EGT made $2.5 billion last year, but it plans to make a lot more by opening its Longview terminal without hiring workers from the ILWU, the longshoremen’s union whose members have worked this port for 70 years. Instead, it brought in a scab union, Operating Engineers Local 701. This is a crude attempt on the part of a major corporation to break the back of the ILWU. If EGT succeeds, port companies all along the West Coast will smell blood and look to hire non-union workers.
The longshoremen have some formidable enemies. The police have arrested hundreds of protesting workers. The corporate media have attacked their struggle. The national AFL-CIO — led by sellout Richard Trumka — has refused to support their cause, calling the matter a “jurisdictional dispute.” The National Labor Relations Board has filed an injunction against the union to prevent further protests.
Despite these obstacles, the workers are fighting hard, realizing that losing would be devastating. In July, after workers blocked train deliveries to the terminal and one hundred were arrested. In September, 500 dock workers and supporters defied the police and took over the port, stopping deliveries and dumping grain.

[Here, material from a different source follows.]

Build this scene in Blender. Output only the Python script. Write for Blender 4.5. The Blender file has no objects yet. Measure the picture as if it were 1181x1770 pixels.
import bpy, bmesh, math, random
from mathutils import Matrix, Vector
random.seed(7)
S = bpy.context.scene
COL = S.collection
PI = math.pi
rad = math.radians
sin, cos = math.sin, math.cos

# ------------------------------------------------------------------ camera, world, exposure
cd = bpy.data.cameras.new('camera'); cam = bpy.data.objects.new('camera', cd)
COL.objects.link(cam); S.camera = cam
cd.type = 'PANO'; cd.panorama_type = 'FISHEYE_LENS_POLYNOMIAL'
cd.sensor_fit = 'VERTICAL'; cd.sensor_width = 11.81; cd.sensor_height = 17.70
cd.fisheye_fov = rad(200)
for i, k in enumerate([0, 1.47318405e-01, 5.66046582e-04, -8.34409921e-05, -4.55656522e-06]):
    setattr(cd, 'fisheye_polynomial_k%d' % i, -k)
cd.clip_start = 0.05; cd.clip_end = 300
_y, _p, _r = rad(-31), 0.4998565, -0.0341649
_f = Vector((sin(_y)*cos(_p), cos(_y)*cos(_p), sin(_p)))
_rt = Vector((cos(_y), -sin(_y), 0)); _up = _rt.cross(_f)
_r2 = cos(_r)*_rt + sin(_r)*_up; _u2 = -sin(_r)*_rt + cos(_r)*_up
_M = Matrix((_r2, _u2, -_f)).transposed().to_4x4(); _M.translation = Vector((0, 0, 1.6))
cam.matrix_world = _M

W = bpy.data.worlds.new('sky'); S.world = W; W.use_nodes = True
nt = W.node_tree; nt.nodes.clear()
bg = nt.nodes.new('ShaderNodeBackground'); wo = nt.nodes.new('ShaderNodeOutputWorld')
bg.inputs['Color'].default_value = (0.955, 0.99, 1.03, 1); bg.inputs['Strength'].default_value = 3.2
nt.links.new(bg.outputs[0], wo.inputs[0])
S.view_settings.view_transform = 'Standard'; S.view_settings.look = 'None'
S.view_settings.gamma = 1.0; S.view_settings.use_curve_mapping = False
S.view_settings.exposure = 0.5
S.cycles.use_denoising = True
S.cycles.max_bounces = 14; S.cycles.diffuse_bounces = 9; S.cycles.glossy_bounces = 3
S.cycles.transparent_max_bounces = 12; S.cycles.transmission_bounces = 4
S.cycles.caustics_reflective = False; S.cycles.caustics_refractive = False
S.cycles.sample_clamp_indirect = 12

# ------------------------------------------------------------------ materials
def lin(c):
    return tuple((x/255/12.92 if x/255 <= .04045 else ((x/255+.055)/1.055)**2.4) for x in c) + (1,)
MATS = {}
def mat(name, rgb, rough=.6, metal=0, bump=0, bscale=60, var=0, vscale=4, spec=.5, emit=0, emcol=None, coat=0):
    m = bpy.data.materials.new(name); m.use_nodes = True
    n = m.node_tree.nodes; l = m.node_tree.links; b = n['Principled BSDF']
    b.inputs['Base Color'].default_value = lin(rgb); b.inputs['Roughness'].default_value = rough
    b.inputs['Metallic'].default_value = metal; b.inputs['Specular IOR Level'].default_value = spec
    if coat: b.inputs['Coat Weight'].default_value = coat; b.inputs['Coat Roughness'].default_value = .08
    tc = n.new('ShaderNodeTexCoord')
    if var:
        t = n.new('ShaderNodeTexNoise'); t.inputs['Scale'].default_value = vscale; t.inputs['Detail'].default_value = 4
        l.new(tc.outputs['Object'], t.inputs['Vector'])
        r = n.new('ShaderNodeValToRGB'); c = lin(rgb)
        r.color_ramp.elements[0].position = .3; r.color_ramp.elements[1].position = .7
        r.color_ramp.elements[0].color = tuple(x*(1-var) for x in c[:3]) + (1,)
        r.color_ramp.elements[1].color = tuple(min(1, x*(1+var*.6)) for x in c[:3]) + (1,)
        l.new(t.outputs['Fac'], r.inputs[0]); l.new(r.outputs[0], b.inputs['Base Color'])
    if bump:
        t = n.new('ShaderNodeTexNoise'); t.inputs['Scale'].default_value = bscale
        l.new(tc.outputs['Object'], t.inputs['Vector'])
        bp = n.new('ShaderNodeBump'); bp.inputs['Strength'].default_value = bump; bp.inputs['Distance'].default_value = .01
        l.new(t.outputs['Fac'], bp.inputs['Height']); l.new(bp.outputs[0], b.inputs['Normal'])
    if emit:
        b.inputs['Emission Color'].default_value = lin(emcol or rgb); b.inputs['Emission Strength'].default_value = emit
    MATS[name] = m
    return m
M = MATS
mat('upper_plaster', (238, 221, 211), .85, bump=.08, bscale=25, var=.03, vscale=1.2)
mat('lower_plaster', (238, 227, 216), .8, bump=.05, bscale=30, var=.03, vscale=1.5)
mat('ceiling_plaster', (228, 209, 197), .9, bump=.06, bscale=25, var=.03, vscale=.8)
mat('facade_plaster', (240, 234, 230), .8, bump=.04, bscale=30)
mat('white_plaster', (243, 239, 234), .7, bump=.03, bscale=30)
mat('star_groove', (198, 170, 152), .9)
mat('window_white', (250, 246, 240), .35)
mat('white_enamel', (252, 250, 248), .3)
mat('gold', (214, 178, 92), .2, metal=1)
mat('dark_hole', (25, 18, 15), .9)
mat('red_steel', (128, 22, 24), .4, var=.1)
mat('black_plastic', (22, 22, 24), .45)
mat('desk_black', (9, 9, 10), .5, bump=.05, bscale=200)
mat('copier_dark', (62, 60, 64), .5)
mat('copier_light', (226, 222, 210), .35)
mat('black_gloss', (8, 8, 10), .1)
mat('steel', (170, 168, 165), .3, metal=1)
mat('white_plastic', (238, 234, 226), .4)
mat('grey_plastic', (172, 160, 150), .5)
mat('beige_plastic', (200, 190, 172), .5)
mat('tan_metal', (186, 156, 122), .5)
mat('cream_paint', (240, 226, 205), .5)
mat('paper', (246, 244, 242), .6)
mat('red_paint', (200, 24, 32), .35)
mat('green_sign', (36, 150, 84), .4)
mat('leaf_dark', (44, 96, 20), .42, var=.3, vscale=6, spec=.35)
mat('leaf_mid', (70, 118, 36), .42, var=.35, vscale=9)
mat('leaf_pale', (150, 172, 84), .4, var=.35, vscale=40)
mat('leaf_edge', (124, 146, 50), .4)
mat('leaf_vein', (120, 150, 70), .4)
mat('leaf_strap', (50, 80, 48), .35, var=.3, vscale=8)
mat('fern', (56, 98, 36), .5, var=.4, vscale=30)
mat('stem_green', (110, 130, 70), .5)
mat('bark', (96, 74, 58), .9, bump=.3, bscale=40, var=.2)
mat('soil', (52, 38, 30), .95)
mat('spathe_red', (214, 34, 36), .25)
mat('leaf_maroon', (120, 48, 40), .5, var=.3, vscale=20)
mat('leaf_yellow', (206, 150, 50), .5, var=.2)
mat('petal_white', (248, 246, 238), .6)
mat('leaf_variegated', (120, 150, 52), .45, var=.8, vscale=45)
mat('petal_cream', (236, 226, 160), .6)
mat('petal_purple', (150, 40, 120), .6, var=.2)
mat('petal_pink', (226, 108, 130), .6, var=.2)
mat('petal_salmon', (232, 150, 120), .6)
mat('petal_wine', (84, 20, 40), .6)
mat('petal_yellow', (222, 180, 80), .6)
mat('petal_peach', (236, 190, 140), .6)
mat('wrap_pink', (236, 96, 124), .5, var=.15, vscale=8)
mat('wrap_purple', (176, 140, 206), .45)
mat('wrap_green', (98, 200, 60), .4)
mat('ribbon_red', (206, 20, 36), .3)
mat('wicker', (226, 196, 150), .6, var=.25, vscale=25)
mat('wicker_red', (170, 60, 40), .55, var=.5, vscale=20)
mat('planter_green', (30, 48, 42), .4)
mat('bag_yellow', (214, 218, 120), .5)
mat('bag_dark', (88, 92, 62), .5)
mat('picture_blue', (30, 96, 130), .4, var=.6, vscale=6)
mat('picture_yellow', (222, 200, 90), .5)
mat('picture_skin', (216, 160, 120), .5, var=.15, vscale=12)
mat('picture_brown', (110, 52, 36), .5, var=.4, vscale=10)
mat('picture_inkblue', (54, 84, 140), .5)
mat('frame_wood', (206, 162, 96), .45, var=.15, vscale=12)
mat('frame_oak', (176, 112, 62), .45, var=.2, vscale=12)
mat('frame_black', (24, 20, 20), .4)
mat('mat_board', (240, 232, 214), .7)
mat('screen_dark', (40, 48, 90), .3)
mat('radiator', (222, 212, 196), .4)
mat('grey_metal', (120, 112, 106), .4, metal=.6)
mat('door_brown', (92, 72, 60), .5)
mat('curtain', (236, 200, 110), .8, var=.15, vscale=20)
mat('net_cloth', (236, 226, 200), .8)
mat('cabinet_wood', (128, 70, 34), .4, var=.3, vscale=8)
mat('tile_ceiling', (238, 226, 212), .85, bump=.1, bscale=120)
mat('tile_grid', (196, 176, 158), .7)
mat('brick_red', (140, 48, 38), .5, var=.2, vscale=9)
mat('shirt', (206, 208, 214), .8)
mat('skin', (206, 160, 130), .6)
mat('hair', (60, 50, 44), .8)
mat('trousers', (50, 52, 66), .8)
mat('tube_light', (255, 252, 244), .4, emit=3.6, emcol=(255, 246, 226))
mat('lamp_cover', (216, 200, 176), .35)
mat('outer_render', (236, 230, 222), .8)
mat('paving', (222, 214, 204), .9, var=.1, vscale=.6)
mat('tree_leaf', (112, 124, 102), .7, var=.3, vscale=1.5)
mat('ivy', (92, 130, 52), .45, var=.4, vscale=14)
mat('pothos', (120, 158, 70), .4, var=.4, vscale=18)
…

Many of us at the picket line this evening — transit workers, teachers, professors — are working without a contract. Others have had concessionary contracts forced down their throats. We were there tonight because we understand that our local struggles are part of a larger class war between between the small ruling class of owners on the one hand (along with the politicians and union sellouts who serve them), and the working class on the other. Progressive Labor Party brings to the struggle the understanding that this war can only be resolved by workers taking state power and running society — not for the obscene profit of a few, but for the benefit of all.